Tolunay Orkun wrote:
I think you are doing something wrong with your Windows box. I have just tried 2 tftp servers (one running as service and another running as application) on Windows XP box and no such trickery that you prosed was needed.
You just have to tell Windows Firewall to unblock the application (or the executable for the service) and it works perfectly. What exactly is your configuration?
You understand it perfectly and it works perfectly as you describe. The problem isn't Windows XP firewall per se, it is stupid customers. They either don't understand the firewall (quite likely) and/or their machine is "locked down" by their IT staff so that they cannot unblock TFTP (a very serious problem). They expect to plug in our customer's software and have it "just work." When it doesn't, it is a major support headache for our customer and hurts their reputation.
The only TFTP firewall issue I know is when client is behind a stateful firewall or NAT device, in which case the dynamic port chosen by the server for conducting the transfer (beyond 1st packet) gets blocked by the firewall. Source port of TFTP client is not an issue in that case. When server is behind a stateful firewall, this is not an issue!
...and this patch won't help in that case.
I am having hard time understanding your issues. Can you describe the XP firewall issues a bit more in detail? I am feeling this patch is not really needed.

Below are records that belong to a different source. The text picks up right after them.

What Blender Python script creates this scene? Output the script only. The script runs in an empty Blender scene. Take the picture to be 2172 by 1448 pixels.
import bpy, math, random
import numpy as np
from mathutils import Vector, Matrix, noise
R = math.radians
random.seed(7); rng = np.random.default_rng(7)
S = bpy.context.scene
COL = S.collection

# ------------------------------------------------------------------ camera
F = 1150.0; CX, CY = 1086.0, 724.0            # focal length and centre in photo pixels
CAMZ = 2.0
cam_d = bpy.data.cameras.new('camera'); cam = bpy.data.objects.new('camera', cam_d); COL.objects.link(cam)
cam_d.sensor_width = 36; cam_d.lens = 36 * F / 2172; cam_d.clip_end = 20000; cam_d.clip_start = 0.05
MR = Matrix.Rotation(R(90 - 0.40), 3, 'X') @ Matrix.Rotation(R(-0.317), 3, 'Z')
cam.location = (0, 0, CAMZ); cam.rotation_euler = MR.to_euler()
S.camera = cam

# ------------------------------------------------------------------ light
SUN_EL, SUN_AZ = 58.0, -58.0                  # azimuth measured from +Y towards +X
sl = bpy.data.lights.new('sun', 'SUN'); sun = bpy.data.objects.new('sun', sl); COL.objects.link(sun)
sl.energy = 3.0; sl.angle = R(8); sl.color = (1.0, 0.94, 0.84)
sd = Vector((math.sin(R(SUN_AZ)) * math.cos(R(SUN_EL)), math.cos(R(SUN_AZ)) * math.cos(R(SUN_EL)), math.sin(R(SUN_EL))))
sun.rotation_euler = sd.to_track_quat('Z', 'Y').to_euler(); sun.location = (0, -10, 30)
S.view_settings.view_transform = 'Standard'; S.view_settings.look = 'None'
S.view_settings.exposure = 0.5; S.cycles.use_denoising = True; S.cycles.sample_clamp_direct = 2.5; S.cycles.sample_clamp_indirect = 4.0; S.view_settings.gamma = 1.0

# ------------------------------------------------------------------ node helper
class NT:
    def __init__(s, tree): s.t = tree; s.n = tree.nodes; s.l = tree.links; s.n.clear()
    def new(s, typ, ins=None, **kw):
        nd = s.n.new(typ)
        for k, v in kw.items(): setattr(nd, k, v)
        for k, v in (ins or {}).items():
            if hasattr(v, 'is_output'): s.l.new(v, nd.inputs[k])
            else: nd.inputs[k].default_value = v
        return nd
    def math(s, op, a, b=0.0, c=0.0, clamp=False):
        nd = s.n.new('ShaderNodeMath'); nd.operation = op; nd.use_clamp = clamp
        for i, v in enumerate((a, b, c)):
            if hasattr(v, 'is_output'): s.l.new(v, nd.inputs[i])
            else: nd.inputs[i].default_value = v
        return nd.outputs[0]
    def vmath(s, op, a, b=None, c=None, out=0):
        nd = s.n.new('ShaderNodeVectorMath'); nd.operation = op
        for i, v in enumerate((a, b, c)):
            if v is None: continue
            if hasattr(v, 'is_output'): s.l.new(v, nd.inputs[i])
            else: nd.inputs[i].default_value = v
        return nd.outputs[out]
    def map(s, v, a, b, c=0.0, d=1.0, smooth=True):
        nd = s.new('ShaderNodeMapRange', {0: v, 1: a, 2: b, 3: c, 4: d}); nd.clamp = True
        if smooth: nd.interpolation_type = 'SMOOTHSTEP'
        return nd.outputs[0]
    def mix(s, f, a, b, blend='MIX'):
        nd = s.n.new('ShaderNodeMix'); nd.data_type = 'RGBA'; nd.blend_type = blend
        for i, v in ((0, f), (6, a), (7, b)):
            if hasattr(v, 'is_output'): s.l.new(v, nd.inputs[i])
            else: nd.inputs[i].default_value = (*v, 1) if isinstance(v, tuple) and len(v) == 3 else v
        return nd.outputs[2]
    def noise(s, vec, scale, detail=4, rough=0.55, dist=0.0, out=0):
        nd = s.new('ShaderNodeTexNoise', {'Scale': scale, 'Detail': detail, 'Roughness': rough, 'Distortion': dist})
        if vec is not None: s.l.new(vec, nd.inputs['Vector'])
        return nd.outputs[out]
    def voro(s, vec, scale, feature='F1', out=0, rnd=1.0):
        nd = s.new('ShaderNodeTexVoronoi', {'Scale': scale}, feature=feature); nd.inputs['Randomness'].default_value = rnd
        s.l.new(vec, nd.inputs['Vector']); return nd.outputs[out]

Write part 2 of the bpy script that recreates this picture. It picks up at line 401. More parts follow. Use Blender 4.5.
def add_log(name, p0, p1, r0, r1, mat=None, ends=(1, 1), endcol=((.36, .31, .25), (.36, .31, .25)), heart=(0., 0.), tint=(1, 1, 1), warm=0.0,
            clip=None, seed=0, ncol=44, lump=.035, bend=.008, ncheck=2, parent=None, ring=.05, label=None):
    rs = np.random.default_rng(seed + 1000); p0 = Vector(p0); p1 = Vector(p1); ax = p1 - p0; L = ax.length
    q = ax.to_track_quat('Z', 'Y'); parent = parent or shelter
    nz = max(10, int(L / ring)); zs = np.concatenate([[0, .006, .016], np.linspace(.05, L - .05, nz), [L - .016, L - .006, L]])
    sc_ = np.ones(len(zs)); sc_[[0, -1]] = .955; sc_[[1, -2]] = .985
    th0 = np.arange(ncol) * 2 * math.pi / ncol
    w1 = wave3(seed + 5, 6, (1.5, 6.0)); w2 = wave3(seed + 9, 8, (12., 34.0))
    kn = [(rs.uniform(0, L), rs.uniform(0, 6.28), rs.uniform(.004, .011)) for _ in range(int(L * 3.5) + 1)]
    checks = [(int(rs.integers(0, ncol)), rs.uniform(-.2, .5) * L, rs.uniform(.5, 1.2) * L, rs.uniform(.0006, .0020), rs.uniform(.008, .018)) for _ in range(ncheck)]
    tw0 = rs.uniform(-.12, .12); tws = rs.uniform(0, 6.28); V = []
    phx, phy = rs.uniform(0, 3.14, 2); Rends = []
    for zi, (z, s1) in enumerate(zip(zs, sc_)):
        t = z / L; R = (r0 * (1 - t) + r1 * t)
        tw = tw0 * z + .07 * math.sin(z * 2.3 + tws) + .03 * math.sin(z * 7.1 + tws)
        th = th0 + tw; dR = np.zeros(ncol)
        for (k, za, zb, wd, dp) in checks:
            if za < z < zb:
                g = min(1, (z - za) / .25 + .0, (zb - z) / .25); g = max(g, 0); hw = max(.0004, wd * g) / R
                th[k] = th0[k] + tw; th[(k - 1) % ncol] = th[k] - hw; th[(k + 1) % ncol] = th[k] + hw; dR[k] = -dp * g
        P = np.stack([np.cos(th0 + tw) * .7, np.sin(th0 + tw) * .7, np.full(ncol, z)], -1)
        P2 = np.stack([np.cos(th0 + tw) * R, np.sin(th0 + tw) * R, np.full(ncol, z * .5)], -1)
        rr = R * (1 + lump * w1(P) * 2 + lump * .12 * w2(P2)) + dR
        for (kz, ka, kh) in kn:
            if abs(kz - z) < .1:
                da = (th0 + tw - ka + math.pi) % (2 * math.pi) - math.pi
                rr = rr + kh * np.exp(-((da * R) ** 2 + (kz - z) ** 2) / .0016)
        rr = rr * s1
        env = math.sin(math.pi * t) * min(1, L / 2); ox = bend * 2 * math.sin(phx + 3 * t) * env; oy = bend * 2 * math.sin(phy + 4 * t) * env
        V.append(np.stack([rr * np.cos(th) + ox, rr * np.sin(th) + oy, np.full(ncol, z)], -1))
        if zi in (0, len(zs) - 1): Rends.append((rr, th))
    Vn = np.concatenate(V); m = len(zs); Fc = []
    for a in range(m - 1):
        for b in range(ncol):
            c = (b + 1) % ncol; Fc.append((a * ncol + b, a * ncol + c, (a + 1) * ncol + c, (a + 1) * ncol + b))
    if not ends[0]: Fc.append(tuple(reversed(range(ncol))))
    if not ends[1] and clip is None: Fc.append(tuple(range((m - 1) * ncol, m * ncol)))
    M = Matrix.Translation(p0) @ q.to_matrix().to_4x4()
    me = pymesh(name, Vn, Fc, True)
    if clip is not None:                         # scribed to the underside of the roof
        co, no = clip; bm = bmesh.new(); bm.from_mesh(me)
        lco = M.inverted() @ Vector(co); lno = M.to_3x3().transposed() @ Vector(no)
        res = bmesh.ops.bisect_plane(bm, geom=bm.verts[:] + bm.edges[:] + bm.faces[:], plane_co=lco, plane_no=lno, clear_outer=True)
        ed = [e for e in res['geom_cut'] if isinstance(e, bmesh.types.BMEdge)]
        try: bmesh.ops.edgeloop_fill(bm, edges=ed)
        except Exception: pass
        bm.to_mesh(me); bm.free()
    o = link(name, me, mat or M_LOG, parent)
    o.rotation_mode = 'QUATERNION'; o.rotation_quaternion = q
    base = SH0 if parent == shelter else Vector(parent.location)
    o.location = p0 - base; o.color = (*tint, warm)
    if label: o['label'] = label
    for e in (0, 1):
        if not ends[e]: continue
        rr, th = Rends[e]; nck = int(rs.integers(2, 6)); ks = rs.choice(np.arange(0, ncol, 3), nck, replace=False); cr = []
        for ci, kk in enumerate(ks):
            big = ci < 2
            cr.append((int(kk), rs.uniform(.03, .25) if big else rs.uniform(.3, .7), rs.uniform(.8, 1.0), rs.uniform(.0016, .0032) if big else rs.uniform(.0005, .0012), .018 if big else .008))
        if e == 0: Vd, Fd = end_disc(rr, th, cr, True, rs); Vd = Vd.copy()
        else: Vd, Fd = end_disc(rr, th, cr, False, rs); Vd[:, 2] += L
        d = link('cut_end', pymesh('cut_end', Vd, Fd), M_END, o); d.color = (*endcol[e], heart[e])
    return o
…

Agreed, it isn't a necessary patch, but it is one that would help our customer (who has to deal with stupid customers). I'll clean up the patch per Wolfgang's email and resubmit it. If it is accepted, maybe it will help someone else with stupid customers. If not, it will remain in _our_ build and will help _our_ customer with his stupid customers.
gvb P.S. The customer is always right (even if he is stupid ;-)
Best regards, Tolunay
Jerry Van Baren wrote:
Hi Wolfgang,
Attached is a patch to allow the user to set an environment variable "tftpourport" to force TFTP to use that value for "TftpOurPort" (our UDP port). As discussed yesterday on this list, this is helpful for "punching through" a firewall such as is installed with Windows XP SP2.
Making it an environment variable is cute but an overkill. If there is an outcry over the level of overkill, I would be willing to make the UDP port a simple #define of a compile time constant, in which case it would actually save a few bytes of ROM over the pseudo-random algorithm :-).